## Directions for this task
Of the lines below, count those containing the word "scene". Reply with the number alone.

## Data section
::::::::::

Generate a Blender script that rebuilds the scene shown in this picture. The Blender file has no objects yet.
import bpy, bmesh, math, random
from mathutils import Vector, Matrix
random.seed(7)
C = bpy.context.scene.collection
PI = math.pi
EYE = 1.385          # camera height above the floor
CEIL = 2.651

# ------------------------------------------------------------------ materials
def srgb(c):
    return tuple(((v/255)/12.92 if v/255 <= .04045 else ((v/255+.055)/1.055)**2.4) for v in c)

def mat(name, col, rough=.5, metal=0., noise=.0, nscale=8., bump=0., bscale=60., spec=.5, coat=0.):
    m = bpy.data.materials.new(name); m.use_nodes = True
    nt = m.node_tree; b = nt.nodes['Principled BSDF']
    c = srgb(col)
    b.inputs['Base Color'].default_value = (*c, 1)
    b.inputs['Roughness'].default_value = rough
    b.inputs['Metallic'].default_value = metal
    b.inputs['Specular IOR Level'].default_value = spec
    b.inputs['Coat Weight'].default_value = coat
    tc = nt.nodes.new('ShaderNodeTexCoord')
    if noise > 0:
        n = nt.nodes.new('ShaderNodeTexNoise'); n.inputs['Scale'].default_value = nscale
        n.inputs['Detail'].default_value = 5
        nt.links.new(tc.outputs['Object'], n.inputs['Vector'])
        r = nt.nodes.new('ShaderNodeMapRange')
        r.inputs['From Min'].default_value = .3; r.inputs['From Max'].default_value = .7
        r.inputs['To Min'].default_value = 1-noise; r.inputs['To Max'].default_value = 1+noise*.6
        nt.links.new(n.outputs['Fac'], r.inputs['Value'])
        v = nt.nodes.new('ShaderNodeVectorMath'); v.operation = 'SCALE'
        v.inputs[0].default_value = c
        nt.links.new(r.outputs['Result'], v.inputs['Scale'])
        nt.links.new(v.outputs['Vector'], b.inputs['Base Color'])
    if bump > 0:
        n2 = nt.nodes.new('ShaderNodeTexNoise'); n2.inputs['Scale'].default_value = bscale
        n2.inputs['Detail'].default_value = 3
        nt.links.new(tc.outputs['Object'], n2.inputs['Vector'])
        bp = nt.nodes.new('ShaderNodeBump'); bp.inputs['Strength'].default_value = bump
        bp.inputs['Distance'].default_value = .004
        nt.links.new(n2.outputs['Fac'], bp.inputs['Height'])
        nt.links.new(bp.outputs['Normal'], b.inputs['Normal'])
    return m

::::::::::

## Result of the task
2